I remember my fathers story of his time in a fire storm. It was February 1945, he as a 17 year soldier on his way to the Russian front. His orders were to spend one night in Dresden and then carry on to Budapest on the train. That night and the following day the RAF and the USAF dropped one of the heaviest bomb loads of the war. My father was billeted with 10,000 soldiers in the sports hall which was not hit by a single bomb. When the raid was over, his orders were cancelled and he spent the next few few weeks recovering survivors, which there were very few, but mostly dead bodies. Mostly women and children, many reduced to ashes. It was not the intense heat that killed most people, but the lack of oxygen.

Here on Canada we too have experienced many terrible forest fires have burned millions of acres of forest in recent years. Once in a while a town is burned in the fires. This year we have been lucky with plentiful rain, so few fires.
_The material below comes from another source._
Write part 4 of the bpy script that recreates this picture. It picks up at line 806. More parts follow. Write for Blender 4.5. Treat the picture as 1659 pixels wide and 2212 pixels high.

A few problems have contributed to these fires. Climate change being one of the major ones. Suppression of fires is also important as fire was seen as bad and all fires were suppressed. In the western forest, fire is an important natural process, so there is an overabundance of fuel. The third problem is that we have built homes, towns and businesses in these forests. It may take many years of huge fires to bring our forests back into balance with nature.

I am currently on the Sunshine Coast trying to kayak in the smoke. Somedays we have to stay indoors due to the heavy smoke. I hope that we will not have to many more years where we have to deal smoke and fire. But I think this is wishful thinking.